# start of SOURCE MATERIAL

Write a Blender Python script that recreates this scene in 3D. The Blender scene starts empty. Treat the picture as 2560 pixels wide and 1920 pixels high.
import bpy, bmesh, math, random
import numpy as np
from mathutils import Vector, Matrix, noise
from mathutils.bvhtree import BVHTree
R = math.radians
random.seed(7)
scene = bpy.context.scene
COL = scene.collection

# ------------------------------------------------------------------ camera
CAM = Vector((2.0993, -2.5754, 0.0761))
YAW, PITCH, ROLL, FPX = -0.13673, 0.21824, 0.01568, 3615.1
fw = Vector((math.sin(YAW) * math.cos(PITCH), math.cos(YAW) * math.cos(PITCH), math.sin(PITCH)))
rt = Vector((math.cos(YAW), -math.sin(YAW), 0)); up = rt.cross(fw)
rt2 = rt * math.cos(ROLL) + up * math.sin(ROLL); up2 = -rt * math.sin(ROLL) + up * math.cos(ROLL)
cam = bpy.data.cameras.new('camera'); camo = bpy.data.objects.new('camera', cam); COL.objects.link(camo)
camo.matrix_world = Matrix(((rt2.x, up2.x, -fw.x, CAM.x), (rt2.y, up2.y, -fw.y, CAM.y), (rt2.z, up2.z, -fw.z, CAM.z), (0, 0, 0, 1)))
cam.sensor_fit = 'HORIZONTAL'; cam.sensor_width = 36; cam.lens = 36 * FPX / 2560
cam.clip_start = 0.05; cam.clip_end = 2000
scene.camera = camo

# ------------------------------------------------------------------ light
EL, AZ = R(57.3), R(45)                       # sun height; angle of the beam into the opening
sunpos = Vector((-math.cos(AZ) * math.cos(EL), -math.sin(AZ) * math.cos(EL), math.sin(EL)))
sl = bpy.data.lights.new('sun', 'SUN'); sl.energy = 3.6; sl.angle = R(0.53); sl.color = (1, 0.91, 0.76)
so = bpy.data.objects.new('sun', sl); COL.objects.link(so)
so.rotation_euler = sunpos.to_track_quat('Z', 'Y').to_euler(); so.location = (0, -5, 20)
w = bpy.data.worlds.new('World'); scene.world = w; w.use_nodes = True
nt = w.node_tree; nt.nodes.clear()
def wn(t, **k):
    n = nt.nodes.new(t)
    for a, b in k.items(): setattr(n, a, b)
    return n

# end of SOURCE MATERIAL

◆ **PROBLEM TO SOLVE**: All of the lines above must be returned exactly.

◆ **FINAL RESULT**:
Write a Blender Python script that recreates this scene in 3D. The Blender scene starts empty. Treat the picture as 2560 pixels wide and 1920 pixels high.
import bpy, bmesh, math, random
import numpy as np
from mathutils import Vector, Matrix, noise
from mathutils.bvhtree import BVHTree
R = math.radians
random.seed(7)
scene = bpy.context.scene
COL = scene.collection

# ------------------------------------------------------------------ camera
CAM = Vector((2.0993, -2.5754, 0.0761))
YAW, PITCH, ROLL, FPX = -0.13673, 0.21824, 0.01568, 3615.1
fw = Vector((math.sin(YAW) * math.cos(PITCH), math.cos(YAW) * math.cos(PITCH), math.sin(PITCH)))
rt = Vector((math.cos(YAW), -math.sin(YAW), 0)); up = rt.cross(fw)
rt2 = rt * math.cos(ROLL) + up * math.sin(ROLL); up2 = -rt * math.sin(ROLL) + up * math.cos(ROLL)
cam = bpy.data.cameras.new('camera'); camo = bpy.data.objects.new('camera', cam); COL.objects.link(camo)
camo.matrix_world = Matrix(((rt2.x, up2.x, -fw.x, CAM.x), (rt2.y, up2.y, -fw.y, CAM.y), (rt2.z, up2.z, -fw.z, CAM.z), (0, 0, 0, 1)))
cam.sensor_fit = 'HORIZONTAL'; cam.sensor_width = 36; cam.lens = 36 * FPX / 2560
cam.clip_start = 0.05; cam.clip_end = 2000
scene.camera = camo

# ------------------------------------------------------------------ light
EL, AZ = R(57.3), R(45)                       # sun height; angle of the beam into the opening
sunpos = Vector((-math.cos(AZ) * math.cos(EL), -math.sin(AZ) * math.cos(EL), math.sin(EL)))
sl = bpy.data.lights.new('sun', 'SUN'); sl.energy = 3.6; sl.angle = R(0.53); sl.color = (1, 0.91, 0.76)
so = bpy.data.objects.new('sun', sl); COL.objects.link(so)
so.rotation_euler = sunpos.to_track_quat('Z', 'Y').to_euler(); so.location = (0, -5, 20)
w = bpy.data.worlds.new('World'); scene.world = w; w.use_nodes = True
nt = w.node_tree; nt.nodes.clear()
def wn(t, **k):
    n = nt.nodes.new(t)
    for a, b in k.items(): setattr(n, a, b)
    return n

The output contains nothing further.